On January 10, 2020 was published Decree No. 2020-15 implementing the “PACTE” legislation (Action Plan for Business Growth and Transformation) which recasts and strengthens the French Utility Certificate, thus offering an appealing alternative to patents and a genuinely attractive tool to protect inventions having a rather short life cycle on the market.
The prosecution of a Utility Certificate remains very easy and cheap, since it is not subject to any substantive examination by the French Patent Office.
Its term is however extended from 6 to 10 years starting from the filing of the application.
In addition, innovative companies are given some flexibility in their IP strategy, since the Utility Certificate can now be converted to a patent (thus offering a 20 year protection). This conversion may take place at any time within 18 months from its filing (or from a priority, if claimed) and before the technical preparations for publication have started (i.e. six weeks before the end of the 18 month period according to Decision No. 2011-714). Converting the Utility Certificate into a patent will further require requesting a search report within one month from the request for conversion.

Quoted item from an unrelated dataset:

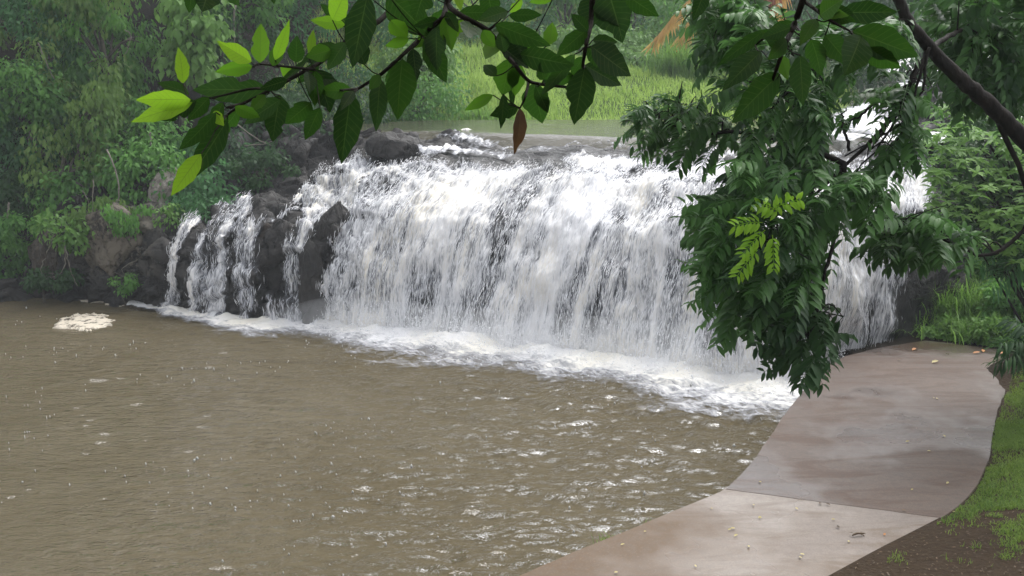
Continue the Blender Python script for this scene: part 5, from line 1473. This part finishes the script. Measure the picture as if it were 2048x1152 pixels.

The Utility Certificate should prove to be all the more attractive than the requirements for obtaining a patent are being concurrently tightened as of May 20, 2020, since patent applications filed after that date will be examined for inventive step. The Utility Certificate may thus be useful to protect poorly inventive innovations against infringement.
The owner of a Utility Certificate is entitled to the same rights as a patent owner, including the right to sue for infringement (provided a search report has been requested) and to extend the protection attached to this title abroad, during the year following its filing, for instance by filing an International (PCT) application. Contrary to a patent, the scope of a Utility Certificate may be adjusted until grant, by amending its scope in view of the products under development, in view of competitors’ products on the market or else to take possibly relevant prior art into account.
The only inconvenience we see in filing this title is for companies using patents as a marketing claim, insofar as a Utility Certificate is typically meaningless to a consumer, who more likely trusts a reference to a “patented product.”
Although it is likely not appropriate in these situations, the new version of the Utility Certificate could yet provide a valuable complement to a patent portfolio.